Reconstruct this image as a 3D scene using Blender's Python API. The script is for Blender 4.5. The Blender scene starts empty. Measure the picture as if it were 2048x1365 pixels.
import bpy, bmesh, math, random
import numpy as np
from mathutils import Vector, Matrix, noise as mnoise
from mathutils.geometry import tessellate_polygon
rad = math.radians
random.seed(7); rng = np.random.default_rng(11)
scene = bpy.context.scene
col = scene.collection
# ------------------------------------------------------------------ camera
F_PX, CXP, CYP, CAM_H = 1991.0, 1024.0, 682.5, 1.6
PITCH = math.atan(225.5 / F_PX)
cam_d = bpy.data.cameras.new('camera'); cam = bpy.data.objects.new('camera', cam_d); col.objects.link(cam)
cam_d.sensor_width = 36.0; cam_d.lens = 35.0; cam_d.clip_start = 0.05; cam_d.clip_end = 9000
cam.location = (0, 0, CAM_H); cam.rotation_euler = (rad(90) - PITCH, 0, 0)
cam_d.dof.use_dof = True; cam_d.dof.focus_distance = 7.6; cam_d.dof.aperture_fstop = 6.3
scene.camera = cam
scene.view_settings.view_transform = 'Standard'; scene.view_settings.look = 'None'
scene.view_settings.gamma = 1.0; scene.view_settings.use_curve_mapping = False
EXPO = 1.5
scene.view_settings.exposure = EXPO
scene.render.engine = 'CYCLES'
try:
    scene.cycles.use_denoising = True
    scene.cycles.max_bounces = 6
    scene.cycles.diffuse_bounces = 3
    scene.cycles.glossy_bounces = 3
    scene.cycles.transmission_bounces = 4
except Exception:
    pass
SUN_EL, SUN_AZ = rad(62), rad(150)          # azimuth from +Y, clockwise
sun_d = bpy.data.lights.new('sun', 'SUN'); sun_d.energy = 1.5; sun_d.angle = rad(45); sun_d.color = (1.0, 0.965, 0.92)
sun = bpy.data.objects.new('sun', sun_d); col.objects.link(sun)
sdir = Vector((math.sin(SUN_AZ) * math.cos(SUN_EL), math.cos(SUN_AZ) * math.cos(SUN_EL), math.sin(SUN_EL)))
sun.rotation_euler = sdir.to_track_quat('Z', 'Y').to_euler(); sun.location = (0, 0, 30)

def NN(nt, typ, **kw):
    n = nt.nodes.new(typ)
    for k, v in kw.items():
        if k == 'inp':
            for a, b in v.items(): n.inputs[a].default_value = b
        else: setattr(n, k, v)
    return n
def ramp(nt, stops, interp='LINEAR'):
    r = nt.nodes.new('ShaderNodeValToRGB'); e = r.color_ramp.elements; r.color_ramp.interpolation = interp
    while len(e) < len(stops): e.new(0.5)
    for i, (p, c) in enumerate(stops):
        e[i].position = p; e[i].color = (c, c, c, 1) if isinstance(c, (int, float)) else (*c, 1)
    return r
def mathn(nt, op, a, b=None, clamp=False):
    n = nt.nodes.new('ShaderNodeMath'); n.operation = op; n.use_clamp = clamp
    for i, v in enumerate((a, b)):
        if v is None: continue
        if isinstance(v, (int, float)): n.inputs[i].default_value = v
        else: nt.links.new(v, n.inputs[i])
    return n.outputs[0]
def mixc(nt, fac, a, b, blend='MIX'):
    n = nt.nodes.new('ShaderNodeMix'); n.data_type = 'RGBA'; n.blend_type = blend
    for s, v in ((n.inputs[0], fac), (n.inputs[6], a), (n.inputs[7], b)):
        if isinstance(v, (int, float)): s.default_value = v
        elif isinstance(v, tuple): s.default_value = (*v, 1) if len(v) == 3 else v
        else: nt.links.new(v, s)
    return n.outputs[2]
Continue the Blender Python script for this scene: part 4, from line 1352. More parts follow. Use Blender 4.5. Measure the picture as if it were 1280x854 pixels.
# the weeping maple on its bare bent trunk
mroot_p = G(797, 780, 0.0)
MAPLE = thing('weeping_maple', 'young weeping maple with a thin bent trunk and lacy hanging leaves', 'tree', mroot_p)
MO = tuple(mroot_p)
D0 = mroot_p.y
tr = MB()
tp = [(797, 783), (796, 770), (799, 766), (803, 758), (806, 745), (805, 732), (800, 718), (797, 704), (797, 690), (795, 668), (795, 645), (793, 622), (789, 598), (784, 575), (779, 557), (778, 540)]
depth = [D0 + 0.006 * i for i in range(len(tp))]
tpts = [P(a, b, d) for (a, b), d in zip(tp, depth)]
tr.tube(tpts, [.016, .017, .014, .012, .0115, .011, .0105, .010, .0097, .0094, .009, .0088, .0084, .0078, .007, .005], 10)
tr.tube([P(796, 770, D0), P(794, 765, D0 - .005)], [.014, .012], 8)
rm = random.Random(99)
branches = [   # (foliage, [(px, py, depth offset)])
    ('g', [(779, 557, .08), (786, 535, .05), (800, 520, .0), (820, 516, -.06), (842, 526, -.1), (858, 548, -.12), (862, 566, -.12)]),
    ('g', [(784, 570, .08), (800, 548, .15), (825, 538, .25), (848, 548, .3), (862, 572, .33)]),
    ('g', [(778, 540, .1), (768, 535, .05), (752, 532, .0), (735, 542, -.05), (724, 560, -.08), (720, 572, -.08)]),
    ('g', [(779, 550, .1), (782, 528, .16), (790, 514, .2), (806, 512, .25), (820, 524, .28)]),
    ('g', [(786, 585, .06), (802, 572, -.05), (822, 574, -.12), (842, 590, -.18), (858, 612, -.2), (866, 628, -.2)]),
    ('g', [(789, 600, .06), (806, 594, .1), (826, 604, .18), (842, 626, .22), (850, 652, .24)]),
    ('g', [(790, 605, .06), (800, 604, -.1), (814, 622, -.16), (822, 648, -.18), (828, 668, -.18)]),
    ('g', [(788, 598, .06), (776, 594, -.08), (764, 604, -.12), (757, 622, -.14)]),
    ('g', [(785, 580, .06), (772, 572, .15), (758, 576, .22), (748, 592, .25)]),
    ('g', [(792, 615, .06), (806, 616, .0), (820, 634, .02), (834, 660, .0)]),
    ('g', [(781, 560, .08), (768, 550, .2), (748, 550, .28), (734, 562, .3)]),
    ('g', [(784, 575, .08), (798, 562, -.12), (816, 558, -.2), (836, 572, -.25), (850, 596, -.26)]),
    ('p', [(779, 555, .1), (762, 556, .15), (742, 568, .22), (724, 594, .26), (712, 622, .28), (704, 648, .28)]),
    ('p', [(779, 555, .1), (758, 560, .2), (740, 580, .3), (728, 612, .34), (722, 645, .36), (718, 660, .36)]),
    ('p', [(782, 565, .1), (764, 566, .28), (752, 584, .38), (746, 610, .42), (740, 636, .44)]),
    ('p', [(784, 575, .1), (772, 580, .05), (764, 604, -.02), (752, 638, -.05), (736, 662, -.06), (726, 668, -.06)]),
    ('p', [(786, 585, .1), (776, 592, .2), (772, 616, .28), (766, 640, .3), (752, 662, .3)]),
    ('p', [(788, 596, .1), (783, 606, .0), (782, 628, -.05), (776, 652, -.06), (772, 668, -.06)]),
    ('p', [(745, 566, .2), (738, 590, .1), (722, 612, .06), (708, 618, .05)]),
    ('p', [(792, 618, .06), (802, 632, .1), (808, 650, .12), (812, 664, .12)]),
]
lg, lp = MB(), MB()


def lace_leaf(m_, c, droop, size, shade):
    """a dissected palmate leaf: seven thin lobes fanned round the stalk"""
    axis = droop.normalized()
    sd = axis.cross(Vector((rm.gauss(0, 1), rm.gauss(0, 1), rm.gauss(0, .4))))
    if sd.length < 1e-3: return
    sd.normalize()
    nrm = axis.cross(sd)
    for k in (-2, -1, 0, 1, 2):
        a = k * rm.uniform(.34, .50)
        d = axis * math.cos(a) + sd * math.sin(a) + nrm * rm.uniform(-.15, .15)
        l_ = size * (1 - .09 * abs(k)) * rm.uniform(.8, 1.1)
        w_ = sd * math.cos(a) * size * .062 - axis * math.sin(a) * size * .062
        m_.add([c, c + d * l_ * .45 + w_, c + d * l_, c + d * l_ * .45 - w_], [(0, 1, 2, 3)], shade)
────
*Set problem*
Each line that holds the word "picture" is to be copied.

*Reply to the task*
Reconstruct this image as a 3D scene using Blender's Python API. The script is for Blender 4.5. The Blender scene starts empty. Measure the picture as if it were 2048x1365 pixels.
Continue the Blender Python script for this scene: part 4, from line 1352. More parts follow. Use Blender 4.5. Measure the picture as if it were 1280x854 pixels.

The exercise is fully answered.